| Data provided |
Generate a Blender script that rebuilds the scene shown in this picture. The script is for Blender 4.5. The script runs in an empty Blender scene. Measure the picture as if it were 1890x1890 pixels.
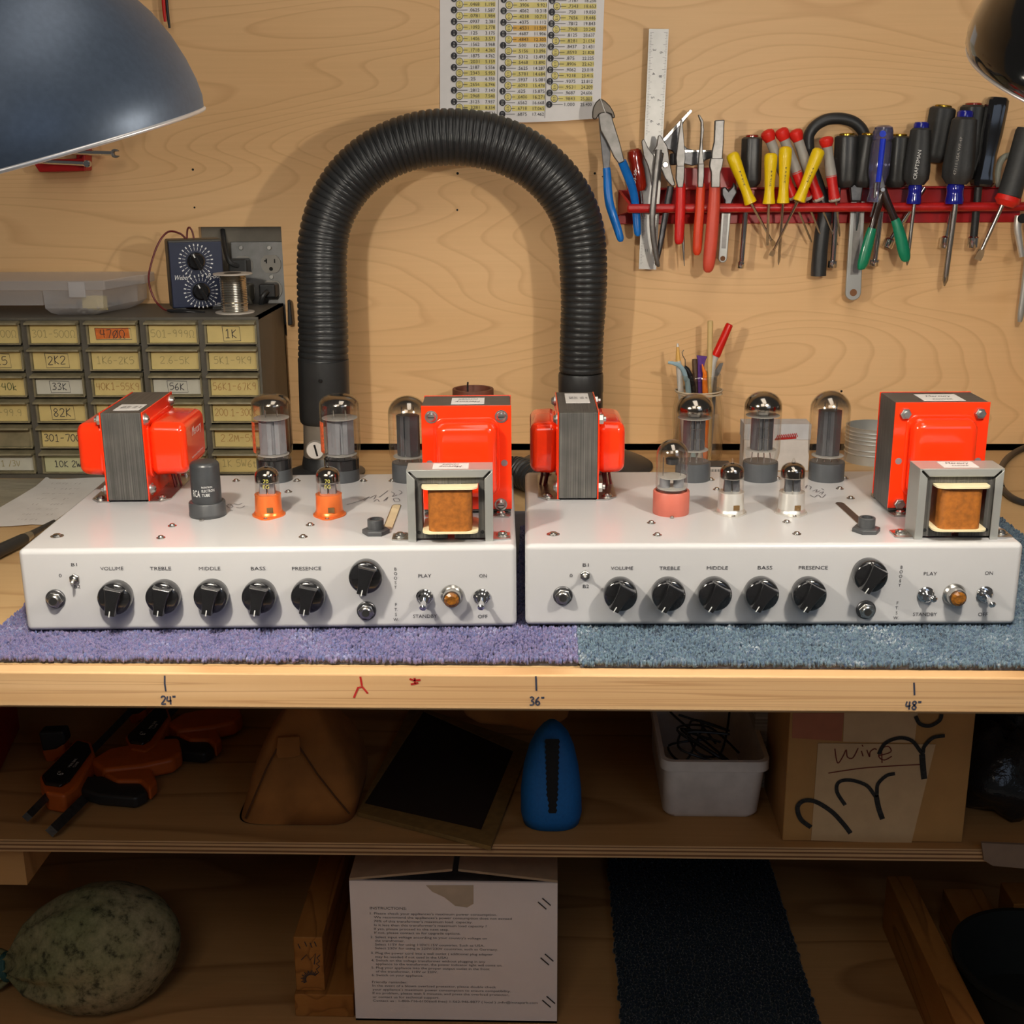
# a home electronics bench: two white valve amplifiers under a pair of lamps
CEIL_FILL_W = 5.0
ROOM_FILL_W = 7.5
WIN_W = 3.0
EXPO = 0.0
BULB_W = 7.3
WORLD = 0.07
import bpy, bmesh, math, random
from mathutils import Vector, Matrix
random.seed(7)
SC = bpy.context.scene
COL = SC.collection
PI = math.pi
V3 = Vector

# ------------------------------------------------------------------ camera
F = 2280.0
CAM = Vector((0, -1.70, 1.296))
_th, _yw, _ro = math.radians(16), math.radians(1.8), 0.0066
FW = Vector((-math.sin(_yw)*math.cos(_th), math.cos(_yw)*math.cos(_th), -math.sin(_th)))
_r0 = Vector((math.cos(_yw), math.sin(_yw), 0)); _u0 = _r0.cross(FW)
RT = (_r0 - _ro*_u0).normalized(); UP = (_u0 + _ro*_r0).normalized()
cam_data = bpy.data.cameras.new('camera'); cam = bpy.data.objects.new('camera', cam_data); COL.objects.link(cam)
cam_data.sensor_width = 36; cam_data.sensor_fit = 'HORIZONTAL'; cam_data.lens = F/1890*36
cam_data.clip_start = 0.02
cam.matrix_world = Matrix((RT, UP, -FW)).transposed().to_4x4()
cam.location = CAM
SC.camera = cam

# ------------------------------------------------------------------ world, light, exposure
world = bpy.data.worlds.new('room_ambience'); SC.world = world; world.use_nodes = True
_b = world.node_tree.nodes['Background']; _b.inputs['Color'].default_value = (1.0, 0.93, 0.85, 1); _b.inputs['Strength'].default_value = WORLD
def area_light(name, loc, target, size, power, color, size_y=None):
    l = bpy.data.lights.new(name, 'AREA'); l.energy = power; l.color = color; l.size = size
    if size_y: l.shape = 'RECTANGLE'; l.size_y = size_y
    o = bpy.data.objects.new(name, l); COL.objects.link(o); o.location = loc
    o.rotation_euler = (Vector(target)-Vector(loc)).to_track_quat('-Z', 'Y').to_euler()
    return o
area_light('ceiling_fill', (0.15, -1.05, 2.35), (0.05, -0.35, 0.9), 0.5, CEIL_FILL_W, (1.0, 0.92, 0.82), 1.2)  # fill added overhead for the wall and amplifier tops, no fixture in view
area_light('room_fill', (-0.3, -2.5, 2.35), (0.0, 0.0, 1.15), 0.8, ROOM_FILL_W, (1.0, 0.91, 0.80), 0.8)  # fill added from the viewer's side to lift the wall and lower shelf
area_light('window_daylight', (1.2, -2.6, 1.7), (0, -0.3, 1.0), 0.9, WIN_W, (0.62, 0.76, 1.0), 0.9)
SC.view_settings.view_transform = 'Standard'; SC.view_settings.look = 'None'
SC.view_settings.exposure = EXPO; SC.view_settings.gamma = 1.0; SC.view_settings.use_curve_mapping = False
SC.cycles.max_bounces = 8; SC.cycles.transparent_max_bounces = 24; SC.cycles.caustics_reflective = False; SC.cycles.caustics_refractive = False
SC.cycles.use_denoising = True; SC.cycles.sample_clamp_indirect = 4.0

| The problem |
Omitting all pictures, restate exactly the lines of the material from its start through the line that contains "SC.camera = cam".

| Solution to this task |
Generate a Blender script that rebuilds the scene shown in this picture. The script is for Blender 4.5. The script runs in an empty Blender scene. Measure the picture as if it were 1890x1890 pixels.
# a home electronics bench: two white valve amplifiers under a pair of lamps
CEIL_FILL_W = 5.0
ROOM_FILL_W = 7.5
WIN_W = 3.0
EXPO = 0.0
BULB_W = 7.3
WORLD = 0.07
import bpy, bmesh, math, random
from mathutils import Vector, Matrix
random.seed(7)
SC = bpy.context.scene
COL = SC.collection
PI = math.pi
V3 = Vector

# ------------------------------------------------------------------ camera
F = 2280.0
CAM = Vector((0, -1.70, 1.296))
_th, _yw, _ro = math.radians(16), math.radians(1.8), 0.0066
FW = Vector((-math.sin(_yw)*math.cos(_th), math.cos(_yw)*math.cos(_th), -math.sin(_th)))
_r0 = Vector((math.cos(_yw), math.sin(_yw), 0)); _u0 = _r0.cross(FW)
RT = (_r0 - _ro*_u0).normalized(); UP = (_u0 + _ro*_r0).normalized()
cam_data = bpy.data.cameras.new('camera'); cam = bpy.data.objects.new('camera', cam_data); COL.objects.link(cam)
cam_data.sensor_width = 36; cam_data.sensor_fit = 'HORIZONTAL'; cam_data.lens = F/1890*36
cam_data.clip_start = 0.02
cam.matrix_world = Matrix((RT, UP, -FW)).transposed().to_4x4()
cam.location = CAM
SC.camera = cam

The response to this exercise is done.